F-Zero (SNES) - quite possibly the best gameplay out of all glorified new console tech demo titles ever made. Racing in this is zen for me (apart from some rage when the AI slowpokes bump into you), must be the music and art even if the art has that crude early SNES look but it does have style. And the gameplay did age well.
V-Rally 2 (Dreamcast) - managed to finish some cup or championship, next one seems to have quite a bit of a difficulty spike.
Digital Pinball Necronomicon (Saturn) - I really like the audio and ambience in this.
Wipeout Pulse (PSP) - Second best wipeout IMO, after HD+Fury. Got a few gold medals in the campaing mode/grid, still a long way to go.
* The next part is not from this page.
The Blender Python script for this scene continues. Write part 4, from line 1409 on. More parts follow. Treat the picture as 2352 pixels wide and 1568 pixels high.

Didn't really touch my handhelds much in July, since I had some books I wanted to read during "couch time(tm)".
Kids make me play it with them and/or just want to watch me playing it:
Sonic 2 (Megadrive) - whoever at SEGA thought having the second player control Tails in one player mode without any capacity to allow for griefing or failure was a genius.
Bust a Move (SNES) - I would play the Saturn version of Bust a Move 2 with one of my kids, but I don't have two saturn controllers so this one it is.
Mario Kart (SNES) - driving is teh hard for kindergartners, even in battle mode, maybe in a year.
Micro Machines 2 (Megadrive) - see Mario Kart.
Mario Kart Double Dash (Gamecube) - currently playing in co-op driver+gunner mode with one of the kids being the gunner due to their above mentioned driving aptitude, got gold in 100 CC in all cups, now going through 150. Also I think this builds teamwork or at least following orders (don't waste the red shell, wait for my signal).
Mario Party (N64) - difficulty figuring out the analog stick, the general weirdness of the controller and the esoteric minigame rules aside, at least one kid likes this despite all of that and actually seem to hold an attention span with this game for a very long time. Quite suspicious, maybe there is a secret nipponese subliminal signal embedded in the crappy image signal of the N64.
Crash Bandicoot 2 (PS1)- the levels and art are still pretty (especially on the gloriously radiating CRT TV) so the kids like looking at me playing this. Also they were happy to see it again after a few months break due to PS2 disc drive issues.
Crash Bandicoot 3 (PS1) - see above.